The strategy, Dempsey said, is sound.
“It ensures we remain the pre-eminent military in the world,” the chairman told reporters, “it preserves the talent of the all-volunteer force, it takes into account the lessons of the last 10 years of war, [and] it acknowledges the imperative of a global, networked and full-spectrum joint force.”
The strategy calls for innovation — new ways of operating and partnering, Dempsey said, adding that it rebalances the defense focus by region and mission and makes important investments in emerging and proven capabilities such as cyber and special operations.
“Fundamentally,” the chairman said, “our strategy has always been about our ability to respond to global contingencies wherever and whenever they happen. This does not change. We will always provide a range of options for our nation. We can and will always be able to do more than one thing at a time. More importantly, wherever we are confronted and in whatever sequence, we will win.”

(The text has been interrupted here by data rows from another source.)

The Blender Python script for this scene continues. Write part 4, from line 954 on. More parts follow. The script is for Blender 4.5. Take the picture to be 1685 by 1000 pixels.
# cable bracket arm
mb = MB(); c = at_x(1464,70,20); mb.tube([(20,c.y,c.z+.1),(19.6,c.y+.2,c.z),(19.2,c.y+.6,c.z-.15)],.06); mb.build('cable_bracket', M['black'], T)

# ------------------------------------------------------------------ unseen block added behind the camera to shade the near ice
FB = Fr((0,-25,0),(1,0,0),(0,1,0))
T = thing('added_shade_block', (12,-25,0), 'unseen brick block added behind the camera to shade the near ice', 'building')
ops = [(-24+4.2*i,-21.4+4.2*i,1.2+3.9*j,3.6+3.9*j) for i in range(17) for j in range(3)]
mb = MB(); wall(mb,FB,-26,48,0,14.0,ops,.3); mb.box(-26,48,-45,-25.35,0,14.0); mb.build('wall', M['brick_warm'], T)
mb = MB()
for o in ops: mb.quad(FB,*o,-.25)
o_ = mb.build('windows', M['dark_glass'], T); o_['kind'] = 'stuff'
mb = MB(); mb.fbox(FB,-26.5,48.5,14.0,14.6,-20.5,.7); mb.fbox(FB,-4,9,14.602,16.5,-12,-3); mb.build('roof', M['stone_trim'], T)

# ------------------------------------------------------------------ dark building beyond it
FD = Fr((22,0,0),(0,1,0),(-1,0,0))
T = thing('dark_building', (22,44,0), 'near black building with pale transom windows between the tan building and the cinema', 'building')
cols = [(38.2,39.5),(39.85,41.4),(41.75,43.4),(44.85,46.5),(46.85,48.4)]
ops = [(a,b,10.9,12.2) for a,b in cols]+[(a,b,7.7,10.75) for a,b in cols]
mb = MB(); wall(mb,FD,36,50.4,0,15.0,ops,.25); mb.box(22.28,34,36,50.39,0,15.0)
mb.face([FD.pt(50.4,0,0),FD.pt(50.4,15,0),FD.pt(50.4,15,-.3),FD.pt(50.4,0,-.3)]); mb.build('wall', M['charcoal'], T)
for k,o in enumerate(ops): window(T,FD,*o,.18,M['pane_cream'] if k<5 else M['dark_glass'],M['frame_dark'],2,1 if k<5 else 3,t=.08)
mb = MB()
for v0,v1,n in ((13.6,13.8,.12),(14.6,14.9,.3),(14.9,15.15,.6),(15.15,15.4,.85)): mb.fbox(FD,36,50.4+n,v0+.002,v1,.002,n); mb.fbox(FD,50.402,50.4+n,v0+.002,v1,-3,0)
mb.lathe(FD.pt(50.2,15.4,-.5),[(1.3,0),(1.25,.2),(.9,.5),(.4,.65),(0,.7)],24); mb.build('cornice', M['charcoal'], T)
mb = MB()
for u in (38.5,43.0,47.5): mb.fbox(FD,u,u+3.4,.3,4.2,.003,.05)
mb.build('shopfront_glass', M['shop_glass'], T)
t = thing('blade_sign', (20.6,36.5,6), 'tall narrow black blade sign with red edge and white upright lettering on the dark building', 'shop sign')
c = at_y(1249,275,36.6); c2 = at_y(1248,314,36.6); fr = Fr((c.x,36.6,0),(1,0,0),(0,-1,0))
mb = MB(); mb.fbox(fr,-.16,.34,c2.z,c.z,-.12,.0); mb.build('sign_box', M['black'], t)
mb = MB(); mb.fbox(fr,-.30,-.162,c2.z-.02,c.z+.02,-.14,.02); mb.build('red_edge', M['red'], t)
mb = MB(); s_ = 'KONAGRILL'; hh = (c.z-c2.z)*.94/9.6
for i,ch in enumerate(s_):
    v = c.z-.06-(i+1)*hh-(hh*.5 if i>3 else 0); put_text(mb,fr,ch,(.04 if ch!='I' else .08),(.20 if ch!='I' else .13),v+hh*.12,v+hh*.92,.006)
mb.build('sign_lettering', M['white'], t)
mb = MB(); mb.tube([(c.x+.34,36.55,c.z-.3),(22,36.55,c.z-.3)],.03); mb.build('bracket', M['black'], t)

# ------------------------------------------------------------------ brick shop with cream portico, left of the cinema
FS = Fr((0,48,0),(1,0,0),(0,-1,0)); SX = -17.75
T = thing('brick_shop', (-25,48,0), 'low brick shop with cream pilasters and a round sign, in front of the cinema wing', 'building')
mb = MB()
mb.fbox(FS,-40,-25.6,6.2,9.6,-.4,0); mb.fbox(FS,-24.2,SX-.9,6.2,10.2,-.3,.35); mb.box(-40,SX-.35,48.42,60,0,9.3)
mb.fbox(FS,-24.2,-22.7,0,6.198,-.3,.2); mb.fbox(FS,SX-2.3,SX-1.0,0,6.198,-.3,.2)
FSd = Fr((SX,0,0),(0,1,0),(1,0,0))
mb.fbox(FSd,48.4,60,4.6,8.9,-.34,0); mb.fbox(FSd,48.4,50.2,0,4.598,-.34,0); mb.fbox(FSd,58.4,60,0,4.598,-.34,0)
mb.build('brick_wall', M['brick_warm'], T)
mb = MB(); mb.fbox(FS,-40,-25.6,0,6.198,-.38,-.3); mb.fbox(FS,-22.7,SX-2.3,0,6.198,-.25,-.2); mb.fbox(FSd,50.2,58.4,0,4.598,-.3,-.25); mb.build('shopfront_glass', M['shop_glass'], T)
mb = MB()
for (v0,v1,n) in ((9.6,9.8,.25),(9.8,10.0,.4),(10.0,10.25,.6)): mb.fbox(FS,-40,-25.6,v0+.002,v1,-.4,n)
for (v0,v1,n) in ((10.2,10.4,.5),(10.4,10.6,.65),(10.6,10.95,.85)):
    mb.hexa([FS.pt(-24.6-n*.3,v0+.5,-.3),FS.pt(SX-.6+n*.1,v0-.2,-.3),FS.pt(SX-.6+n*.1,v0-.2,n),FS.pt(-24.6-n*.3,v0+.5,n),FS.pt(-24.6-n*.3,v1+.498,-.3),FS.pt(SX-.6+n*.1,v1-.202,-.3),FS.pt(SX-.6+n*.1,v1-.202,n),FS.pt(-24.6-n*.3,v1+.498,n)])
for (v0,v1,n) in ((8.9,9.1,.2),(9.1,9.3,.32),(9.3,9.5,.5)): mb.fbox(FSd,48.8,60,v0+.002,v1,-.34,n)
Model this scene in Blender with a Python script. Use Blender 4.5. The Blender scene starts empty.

All strategies accept some risk, he acknowledged.
“Because we will be somewhat smaller, these risks will be measured in time and capacity,” the general said. “However, we have to be honest — we could face even greater risks if we did not change from our current approach.”
The outcome is not perfect, the chairman said, but “it gives us what we need — in this world and within this budget — to provide the best possible defense for our nation at a time of great transitions. It prepares us for what we anticipate needing in 2020.”
The nation faces a difficult fiscal situation and in many ways is at a crisis point, Panetta said.
“But I believe that in every crisis there is opportunity,” he added. “Out of this crisis, we have the opportunity to end the old ways of doing business and to build a modern force for the 21st century that can win today’s wars and successfully confront any enemy and respond to any threat and any challenge of the future.
“Our responsibility — my responsibility as secretary of defense — is to protect the nation’s security and to keep America safe,” he continued. “With this joint force, I am confident that we can effectively defend the United States of America.”